Why is that? Because relating a power to war, for Congress or the president, means never having to say you are sorry—mostly because judges seem to share a primal, extraconstitutional sense that the power to wage war is so holy and necessary it must be protected at all costs. (Hey, you can always vote out those Congressmen who passed a law requiring military recruiters in your bedroom!)

This is also why the military draft isn't considered to be , as on its face it seems to be, a violation of the 13th Amendment's strictures against involuntary servitude, as the Supreme Court declared in Arver v. U.S. (1918) and reaffirmed in declining to hear United States v. Holmes (1968).

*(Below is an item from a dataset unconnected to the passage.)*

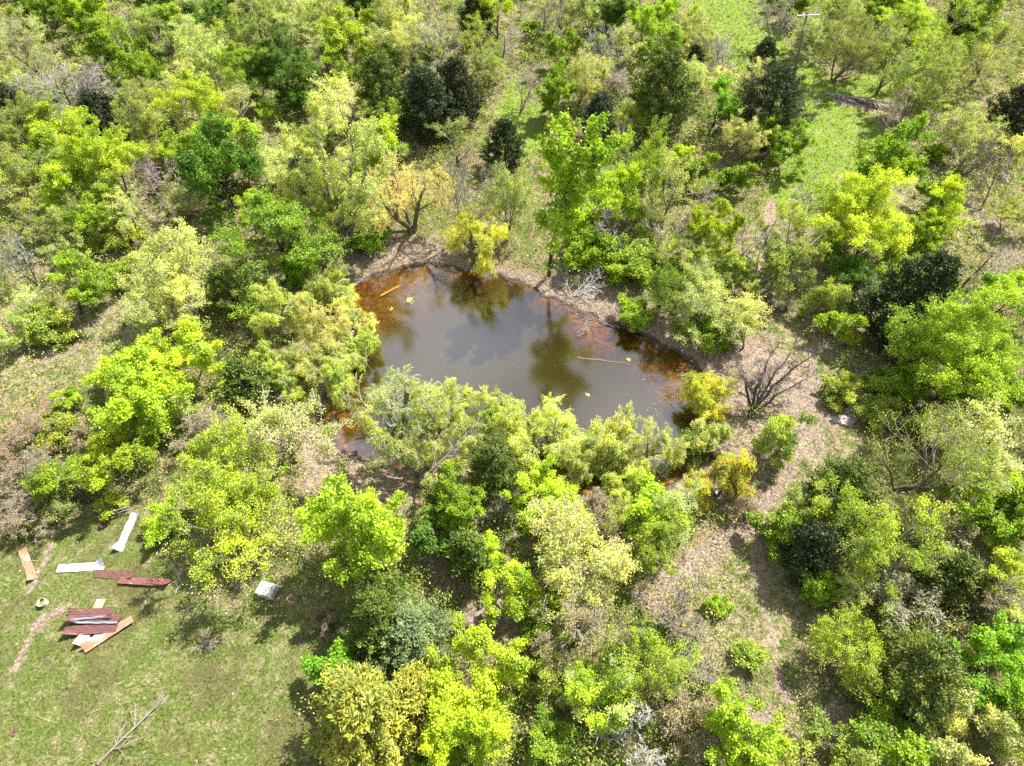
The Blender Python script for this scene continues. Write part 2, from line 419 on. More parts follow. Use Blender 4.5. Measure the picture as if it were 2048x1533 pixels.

I'm sure future courts jealous of our constitutional liberties might apply some complicated weighing of means to ends with some sort of six-part test if such a law is passed, rather than merely saying "military"="OK." No need for something as vivid and limiting as the Jeffersonian meaning of "necessary and proper." Ah well, the constitution is not a suicide pact, after all; nor is it a shopping list, a condominium agreement, or any number of other things. But it was meant to be a document that defined in a strictly limited way what government could do, and also to a significant degree how it could do it.

Still, Roberts' decision, despite all its alarming implications, is no real surprise; as Randolph Bourne said, skillfully summing up the tangled history of government and military conflict, "War is the health of the state." The Roberts Supreme Court may have shot down Jefferson, as did Chief Justice Marshall, but they have boldly upheld Randolph Bourne.